これまでよりも生産性向上を検討する〜ピンチをチャンスに変える〜

ガバナンスや業務フロー刷新は、典型的なピンチをチャンスにする事例になることが多いです。特に重大な法改正や事故の再発防止の場合、経営側も大幅に投資してくれることが多いです。

ちょっと話題がそれますが2013年、Yahoo! JAPANにおいて、ユーザーデータベースの不正アクセスによる個人情報漏洩事故が発生しました。この時、経営レベルで再発防止に本気になり、システムを刷新した結果、運用コストが大幅に激減したという報告があります。ここまで劇的な事例はあまり聞かないですが、このような可能性も秘めていると私は考えています。

なお、私はIT技術者なのでこの機会に生産性の向上ができるITソリューションの導入も積極的に考えていきたいです。

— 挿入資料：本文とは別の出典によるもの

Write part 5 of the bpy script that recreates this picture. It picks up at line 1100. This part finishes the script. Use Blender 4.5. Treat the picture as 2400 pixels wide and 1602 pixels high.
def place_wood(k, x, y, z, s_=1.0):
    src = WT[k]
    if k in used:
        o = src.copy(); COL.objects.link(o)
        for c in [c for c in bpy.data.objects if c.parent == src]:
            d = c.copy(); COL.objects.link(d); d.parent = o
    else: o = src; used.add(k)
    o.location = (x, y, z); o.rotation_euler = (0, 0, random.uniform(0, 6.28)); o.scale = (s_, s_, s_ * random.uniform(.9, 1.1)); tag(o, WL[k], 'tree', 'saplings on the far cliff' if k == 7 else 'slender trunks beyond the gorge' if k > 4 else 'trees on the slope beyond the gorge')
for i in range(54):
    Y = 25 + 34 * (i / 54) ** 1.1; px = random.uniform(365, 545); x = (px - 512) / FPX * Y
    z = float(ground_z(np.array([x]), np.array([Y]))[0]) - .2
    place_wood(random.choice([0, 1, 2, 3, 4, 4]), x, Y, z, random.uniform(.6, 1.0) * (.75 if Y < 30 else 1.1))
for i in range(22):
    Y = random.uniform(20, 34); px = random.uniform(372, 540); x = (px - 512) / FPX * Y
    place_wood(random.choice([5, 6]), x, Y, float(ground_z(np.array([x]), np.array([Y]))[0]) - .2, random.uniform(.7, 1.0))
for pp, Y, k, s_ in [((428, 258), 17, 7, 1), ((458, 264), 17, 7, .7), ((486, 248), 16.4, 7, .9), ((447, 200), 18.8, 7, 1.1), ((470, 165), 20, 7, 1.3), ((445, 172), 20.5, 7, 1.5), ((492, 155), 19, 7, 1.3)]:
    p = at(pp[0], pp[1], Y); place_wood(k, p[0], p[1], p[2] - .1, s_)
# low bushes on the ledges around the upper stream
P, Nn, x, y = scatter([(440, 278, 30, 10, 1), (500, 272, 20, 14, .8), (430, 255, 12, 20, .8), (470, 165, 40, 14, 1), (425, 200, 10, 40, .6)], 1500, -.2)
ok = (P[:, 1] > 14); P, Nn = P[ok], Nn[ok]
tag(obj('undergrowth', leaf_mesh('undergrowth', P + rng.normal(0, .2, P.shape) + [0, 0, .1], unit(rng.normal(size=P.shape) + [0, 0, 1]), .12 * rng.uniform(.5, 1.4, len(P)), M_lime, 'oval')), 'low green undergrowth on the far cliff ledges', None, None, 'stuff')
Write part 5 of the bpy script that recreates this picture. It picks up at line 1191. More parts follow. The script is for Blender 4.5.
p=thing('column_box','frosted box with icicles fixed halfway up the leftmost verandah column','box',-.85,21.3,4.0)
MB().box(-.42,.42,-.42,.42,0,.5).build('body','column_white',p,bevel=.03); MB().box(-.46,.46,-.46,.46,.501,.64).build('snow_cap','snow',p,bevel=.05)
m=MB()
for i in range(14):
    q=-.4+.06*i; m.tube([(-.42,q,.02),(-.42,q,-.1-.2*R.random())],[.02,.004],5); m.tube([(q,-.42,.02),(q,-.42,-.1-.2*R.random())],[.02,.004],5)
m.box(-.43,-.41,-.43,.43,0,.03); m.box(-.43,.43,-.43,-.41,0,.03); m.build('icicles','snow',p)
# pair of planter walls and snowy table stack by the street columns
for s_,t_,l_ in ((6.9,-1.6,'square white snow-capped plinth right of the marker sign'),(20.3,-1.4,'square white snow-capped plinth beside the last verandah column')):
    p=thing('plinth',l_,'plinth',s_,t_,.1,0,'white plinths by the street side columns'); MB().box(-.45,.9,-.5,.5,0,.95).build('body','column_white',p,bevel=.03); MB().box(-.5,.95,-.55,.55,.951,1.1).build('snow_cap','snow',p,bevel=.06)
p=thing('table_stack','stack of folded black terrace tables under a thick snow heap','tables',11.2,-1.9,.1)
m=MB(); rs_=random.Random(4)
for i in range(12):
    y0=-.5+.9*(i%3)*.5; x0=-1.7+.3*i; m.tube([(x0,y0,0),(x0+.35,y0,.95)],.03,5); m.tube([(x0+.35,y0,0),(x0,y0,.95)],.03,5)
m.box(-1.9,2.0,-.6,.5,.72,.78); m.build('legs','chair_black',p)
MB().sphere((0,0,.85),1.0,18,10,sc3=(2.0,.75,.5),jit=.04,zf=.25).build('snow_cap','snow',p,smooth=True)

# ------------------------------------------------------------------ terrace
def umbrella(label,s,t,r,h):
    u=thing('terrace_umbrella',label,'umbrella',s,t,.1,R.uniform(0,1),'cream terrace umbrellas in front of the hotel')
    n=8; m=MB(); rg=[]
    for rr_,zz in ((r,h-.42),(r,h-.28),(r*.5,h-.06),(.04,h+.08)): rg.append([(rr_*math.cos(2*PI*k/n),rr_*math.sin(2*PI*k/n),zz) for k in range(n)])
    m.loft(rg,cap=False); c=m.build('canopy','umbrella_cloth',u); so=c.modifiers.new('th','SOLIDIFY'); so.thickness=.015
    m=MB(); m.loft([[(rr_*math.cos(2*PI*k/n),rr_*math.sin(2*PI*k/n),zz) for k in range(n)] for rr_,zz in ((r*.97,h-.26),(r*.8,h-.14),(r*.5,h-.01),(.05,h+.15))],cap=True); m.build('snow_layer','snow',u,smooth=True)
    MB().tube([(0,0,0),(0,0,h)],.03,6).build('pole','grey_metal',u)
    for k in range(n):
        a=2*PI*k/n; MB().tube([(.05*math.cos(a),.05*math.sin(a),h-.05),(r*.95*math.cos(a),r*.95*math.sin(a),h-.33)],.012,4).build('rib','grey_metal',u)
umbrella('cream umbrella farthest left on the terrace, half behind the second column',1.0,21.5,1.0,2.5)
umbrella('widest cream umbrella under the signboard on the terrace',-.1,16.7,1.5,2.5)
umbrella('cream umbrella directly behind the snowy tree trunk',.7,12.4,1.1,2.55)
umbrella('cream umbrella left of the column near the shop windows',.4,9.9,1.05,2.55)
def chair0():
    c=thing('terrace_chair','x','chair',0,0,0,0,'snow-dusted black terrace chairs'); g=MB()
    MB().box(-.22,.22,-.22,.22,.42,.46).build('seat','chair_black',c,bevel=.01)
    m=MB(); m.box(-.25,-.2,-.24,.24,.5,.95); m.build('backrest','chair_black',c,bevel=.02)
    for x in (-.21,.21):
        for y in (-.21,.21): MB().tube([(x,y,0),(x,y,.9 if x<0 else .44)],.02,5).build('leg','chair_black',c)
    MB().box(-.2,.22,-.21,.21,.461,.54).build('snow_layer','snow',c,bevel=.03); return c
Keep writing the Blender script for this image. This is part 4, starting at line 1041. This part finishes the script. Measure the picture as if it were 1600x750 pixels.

以前上記の記事も書いていますが、とりわけ今回のようなガバナンス強化を意識した場合、上記の記事の内容に加えて、以下のようなことを特に念頭に置いています。

理想はオートメーション

一番の理想はオートメーションです。機械が自動でやってくれれば人間特有のミスもありませんし、人は別の作業に集中することができます。

最近はMicrosoft PowerautomateなどのRPAの登場や、MicrosoftのAI BuilderのようなAIの利用でツール作成やAI導入のコストが低下したので、かなり実現可能性が高まりました。

自動化がダメなら監視による自動検知、通知を実装

オートメーションが難しい場合、次に考えるのが、人間の作業が必要なタイミング以外に人を配置する必要がないようにするために、監視による自動検知、担当者への通知機能の実装です。

自動検知・通知をするだけで、他の作業に集中できるのでぐっと生産性が上がります。

検索性向上、視認性向上、ユーザビリティ向上は最後の手段

検索性向上、視認性向上、ユーザビリティ向上は最後の手段です。正直のところヘタをすると悪手になることが多いです。

現場の今の業務でエースとして働いている人ほど、何らかの工夫を今の業務環境にしており、返って生産性が下がったというリスクも起こりかねません。

そのため前述のように現場の状況をしっかり把握しつつ、ユーザビリティテストなども慎重にやる必要がでてきます。その結果状況によってはITソリューションの導入断念も検討します。

終わりに

同じ業務をしている人にとっては当たり前の内容も多いと思いますが、何か気づきがあれば幸いです。最後まで読んでいただきありがとうございました。